How and why involving the natural elements in a script anchors the film in a deep relationship with the viewer.
Our nature mobilized
We are living beings who are an integral part of nature. In an unconscious, intuitive and intrinsic way, we all feel the power of our connection to nature, this organic link, this link that is our life itself. So, when writing a film script, even if it’s not an explicitly ecologist film, taking into account the presence and impact of nature on human characters brings something organic and almost supernatural. It makes us feel naturally connected to the film.
How can this be embodied? For example, by working with elements such as heat, cold, wind, rain, noise, insects, animals and the seasons. The fact that, in a story, the presence and action of natural elements on the characters are taken into account makes the film profoundly organic and gives it an anchoring in natural reality, which gives it an astonishing power.
This power is not artificial or manufactured; it emerges naturally from the fact that spectators, through their own sensibility, receive real sensations. Unconsciously, they link what they see to their personal experience, to their life, to their sensory memory.
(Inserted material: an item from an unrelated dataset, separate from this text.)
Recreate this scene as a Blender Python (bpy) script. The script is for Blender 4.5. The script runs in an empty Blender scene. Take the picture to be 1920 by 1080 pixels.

This strengthens their connection with what’s happening in the film’s story.
It’s not a question of dispensing with the dramaturgical work, which the natural elements would compensate for. Nature’s active presence on the human characters in the story being told will engage us in a lived experience, felt when watching the film. In this way, whatever story is told, it anchors itself in the lives of the spectators, in a natural way, and opens us up to our own depths, in the regime of the living.